On February 6, 2023, non-qualified stock options
exercisable for up to 375,000
shares of common stock were awarded to the three independent board members of the Company. These stock options have a ten-year
term from the grant date, with 375,000
fully vest on the earlier of February 6, 2024, or a change in control.
On February 6, 2023, non-qualified stock options
exercisable for up to 1,000,000
shares of common stock were awarded to two senior executives of the Company. These stock options have a ten-year term from the
grant date, with 500,000
vest on date of issuance and 500,000 vest on the earlier of February 6, 2024, or a change in control.
On February 6, 2023, non-qualified stock options
exercisable for up to 150,000
shares of common stock were awarded to five employees of the Company.
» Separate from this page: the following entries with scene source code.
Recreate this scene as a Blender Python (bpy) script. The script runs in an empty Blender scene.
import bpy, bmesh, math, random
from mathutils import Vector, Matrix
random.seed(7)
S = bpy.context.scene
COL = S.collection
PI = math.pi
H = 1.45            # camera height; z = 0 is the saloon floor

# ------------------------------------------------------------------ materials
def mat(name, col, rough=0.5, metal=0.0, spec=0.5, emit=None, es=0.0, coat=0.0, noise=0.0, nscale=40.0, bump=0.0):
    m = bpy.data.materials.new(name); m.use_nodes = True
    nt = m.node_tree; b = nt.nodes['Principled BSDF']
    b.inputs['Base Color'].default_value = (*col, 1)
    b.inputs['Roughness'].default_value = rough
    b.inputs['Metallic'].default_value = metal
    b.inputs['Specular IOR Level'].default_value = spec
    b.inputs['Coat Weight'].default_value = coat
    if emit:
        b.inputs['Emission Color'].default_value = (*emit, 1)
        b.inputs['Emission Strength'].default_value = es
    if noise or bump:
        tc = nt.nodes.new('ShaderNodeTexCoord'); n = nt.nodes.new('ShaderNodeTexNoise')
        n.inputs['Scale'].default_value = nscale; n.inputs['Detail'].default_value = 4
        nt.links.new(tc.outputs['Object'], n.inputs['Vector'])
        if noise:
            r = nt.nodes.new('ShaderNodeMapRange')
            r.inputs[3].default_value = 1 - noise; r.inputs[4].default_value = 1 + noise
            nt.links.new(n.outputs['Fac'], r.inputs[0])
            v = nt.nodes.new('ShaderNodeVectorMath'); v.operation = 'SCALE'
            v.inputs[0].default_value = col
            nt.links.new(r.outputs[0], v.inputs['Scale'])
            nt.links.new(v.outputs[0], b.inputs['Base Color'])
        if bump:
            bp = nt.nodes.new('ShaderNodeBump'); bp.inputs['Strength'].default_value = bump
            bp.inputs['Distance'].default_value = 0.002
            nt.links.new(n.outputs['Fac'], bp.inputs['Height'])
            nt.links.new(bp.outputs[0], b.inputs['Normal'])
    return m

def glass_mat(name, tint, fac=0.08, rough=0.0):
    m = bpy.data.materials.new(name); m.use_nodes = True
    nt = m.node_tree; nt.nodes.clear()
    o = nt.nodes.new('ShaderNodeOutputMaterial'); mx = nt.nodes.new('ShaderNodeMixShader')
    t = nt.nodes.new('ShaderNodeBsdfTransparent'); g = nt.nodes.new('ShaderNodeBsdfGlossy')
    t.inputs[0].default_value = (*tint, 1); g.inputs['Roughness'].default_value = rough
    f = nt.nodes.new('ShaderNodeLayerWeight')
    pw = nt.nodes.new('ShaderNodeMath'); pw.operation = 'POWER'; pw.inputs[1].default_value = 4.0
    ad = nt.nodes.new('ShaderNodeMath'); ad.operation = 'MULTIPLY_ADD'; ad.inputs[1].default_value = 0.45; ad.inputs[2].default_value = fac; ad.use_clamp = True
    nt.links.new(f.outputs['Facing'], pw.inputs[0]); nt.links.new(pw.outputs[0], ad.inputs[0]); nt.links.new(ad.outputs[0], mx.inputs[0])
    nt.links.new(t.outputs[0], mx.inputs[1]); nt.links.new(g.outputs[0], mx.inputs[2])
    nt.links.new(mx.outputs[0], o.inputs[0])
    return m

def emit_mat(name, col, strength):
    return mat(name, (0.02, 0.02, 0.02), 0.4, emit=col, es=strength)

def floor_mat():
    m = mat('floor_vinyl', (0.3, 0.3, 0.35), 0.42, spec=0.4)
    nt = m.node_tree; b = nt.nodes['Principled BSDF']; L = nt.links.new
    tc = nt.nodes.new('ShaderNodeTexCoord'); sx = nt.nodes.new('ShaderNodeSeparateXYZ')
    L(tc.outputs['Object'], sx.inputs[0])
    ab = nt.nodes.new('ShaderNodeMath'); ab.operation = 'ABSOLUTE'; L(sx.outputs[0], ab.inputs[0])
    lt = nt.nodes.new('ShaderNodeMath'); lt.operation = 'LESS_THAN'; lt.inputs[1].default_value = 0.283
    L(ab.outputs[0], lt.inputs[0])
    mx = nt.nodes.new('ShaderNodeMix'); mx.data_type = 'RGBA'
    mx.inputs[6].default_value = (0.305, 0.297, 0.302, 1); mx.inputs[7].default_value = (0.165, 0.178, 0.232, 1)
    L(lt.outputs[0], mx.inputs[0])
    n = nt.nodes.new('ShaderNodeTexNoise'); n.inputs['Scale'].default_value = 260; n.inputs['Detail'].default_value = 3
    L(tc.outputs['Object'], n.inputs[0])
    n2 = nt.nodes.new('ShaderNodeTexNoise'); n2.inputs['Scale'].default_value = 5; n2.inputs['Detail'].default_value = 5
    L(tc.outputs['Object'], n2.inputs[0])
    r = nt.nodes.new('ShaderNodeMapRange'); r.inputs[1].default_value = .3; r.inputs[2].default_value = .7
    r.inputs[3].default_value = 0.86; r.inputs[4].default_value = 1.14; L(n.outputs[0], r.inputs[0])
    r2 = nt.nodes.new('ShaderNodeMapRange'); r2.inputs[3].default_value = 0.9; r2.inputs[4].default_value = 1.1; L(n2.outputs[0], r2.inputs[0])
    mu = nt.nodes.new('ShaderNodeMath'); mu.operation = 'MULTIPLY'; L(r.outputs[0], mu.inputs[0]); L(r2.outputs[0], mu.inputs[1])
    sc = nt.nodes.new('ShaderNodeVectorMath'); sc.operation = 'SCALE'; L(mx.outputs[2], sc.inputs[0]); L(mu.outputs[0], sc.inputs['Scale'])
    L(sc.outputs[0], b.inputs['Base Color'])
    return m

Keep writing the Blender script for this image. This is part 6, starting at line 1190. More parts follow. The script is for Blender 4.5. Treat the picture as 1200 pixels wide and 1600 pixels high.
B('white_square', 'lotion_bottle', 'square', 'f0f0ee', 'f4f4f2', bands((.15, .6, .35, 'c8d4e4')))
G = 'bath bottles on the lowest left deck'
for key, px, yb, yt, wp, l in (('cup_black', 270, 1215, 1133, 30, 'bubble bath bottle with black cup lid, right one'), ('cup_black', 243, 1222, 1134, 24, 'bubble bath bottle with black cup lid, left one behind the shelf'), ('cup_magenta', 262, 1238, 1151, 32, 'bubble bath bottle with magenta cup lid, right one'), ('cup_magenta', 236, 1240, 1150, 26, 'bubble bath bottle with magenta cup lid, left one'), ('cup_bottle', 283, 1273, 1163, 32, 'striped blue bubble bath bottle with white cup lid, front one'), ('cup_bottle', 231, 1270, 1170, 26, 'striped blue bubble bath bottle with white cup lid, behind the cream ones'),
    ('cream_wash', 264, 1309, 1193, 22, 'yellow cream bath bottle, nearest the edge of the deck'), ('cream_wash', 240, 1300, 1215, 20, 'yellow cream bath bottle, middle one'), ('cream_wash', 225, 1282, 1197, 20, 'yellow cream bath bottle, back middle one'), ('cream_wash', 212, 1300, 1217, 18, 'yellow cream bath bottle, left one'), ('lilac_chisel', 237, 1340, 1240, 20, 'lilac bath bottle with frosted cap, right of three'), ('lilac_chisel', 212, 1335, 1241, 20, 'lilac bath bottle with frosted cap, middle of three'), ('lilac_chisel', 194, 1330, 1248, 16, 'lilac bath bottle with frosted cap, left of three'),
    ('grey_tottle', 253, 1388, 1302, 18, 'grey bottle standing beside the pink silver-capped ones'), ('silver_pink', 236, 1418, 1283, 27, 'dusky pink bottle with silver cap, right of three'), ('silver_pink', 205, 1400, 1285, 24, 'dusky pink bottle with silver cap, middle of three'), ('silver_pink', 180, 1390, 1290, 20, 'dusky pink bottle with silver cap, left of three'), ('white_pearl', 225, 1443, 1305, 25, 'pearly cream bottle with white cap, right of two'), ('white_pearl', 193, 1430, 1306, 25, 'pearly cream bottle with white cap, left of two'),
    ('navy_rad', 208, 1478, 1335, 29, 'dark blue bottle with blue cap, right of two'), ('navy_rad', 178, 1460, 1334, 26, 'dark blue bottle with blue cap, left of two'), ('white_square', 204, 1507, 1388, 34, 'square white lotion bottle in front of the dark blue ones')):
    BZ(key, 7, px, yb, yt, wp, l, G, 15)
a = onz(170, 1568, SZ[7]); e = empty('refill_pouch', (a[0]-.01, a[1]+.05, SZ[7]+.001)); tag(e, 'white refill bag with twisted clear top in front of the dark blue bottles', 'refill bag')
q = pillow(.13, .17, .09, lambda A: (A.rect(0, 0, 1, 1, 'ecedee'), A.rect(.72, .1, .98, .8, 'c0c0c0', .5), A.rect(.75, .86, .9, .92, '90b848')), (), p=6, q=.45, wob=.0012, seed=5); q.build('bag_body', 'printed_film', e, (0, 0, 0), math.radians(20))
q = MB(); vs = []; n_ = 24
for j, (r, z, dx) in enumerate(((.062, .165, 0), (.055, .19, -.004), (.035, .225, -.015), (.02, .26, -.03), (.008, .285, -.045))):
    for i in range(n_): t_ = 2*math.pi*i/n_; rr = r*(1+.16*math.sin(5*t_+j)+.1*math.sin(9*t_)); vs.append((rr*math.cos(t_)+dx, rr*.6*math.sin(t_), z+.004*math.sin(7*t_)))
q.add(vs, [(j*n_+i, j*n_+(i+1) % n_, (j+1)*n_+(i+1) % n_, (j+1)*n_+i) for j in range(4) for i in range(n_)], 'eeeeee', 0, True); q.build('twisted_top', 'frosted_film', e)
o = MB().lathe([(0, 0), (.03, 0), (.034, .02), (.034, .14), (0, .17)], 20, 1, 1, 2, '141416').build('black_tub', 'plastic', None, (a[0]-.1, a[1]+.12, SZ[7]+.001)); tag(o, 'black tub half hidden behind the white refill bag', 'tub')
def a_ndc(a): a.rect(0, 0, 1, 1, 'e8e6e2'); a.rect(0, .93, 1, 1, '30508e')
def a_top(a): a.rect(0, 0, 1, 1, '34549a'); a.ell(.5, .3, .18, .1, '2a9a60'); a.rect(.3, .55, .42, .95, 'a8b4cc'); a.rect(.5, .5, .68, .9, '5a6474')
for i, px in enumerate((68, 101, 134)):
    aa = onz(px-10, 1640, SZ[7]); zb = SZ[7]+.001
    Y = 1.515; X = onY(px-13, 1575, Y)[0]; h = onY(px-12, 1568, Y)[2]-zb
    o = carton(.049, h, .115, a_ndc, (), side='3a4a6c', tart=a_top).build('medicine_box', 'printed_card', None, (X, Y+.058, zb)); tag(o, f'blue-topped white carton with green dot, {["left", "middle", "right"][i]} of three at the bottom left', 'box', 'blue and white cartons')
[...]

These stock options have a ten-year term from the grant
date, with 150,000
fully vest on the earlier of February 6, 2024 or a change in control.
On February 6, 2023, non-qualified stock
options exercisable for up to 200,000 shares
of common stock were awarded to one consultant acting as a sales broker for the Company. These
stock options have a ten-year term from the grant date, with 200,000 shall
vest based on achievement of certain net sales targets up to $100,000,000. The term of the agreement is one year from the
effective date with an automatic renewal of one year if net sales defined in the agreement are met.
On March 3, 2023, the Company approved amending the
Consulting Agreement for Mark Thoenes, the Company’s Interim Chief Financial Officer and extend it through June 30, 2023. In order
to extend its term, on March 3, 2023, the Company also approved the grant of a stock option award to Mr. Thoenes to acquire up to 50,000
shares of common stock under the Company’s Amended 2020 Stock and Incentive Compensation Plan. All of the option shares
fully vest on the earlier of June 30, 2023, or upon meeting certain terms and conditions.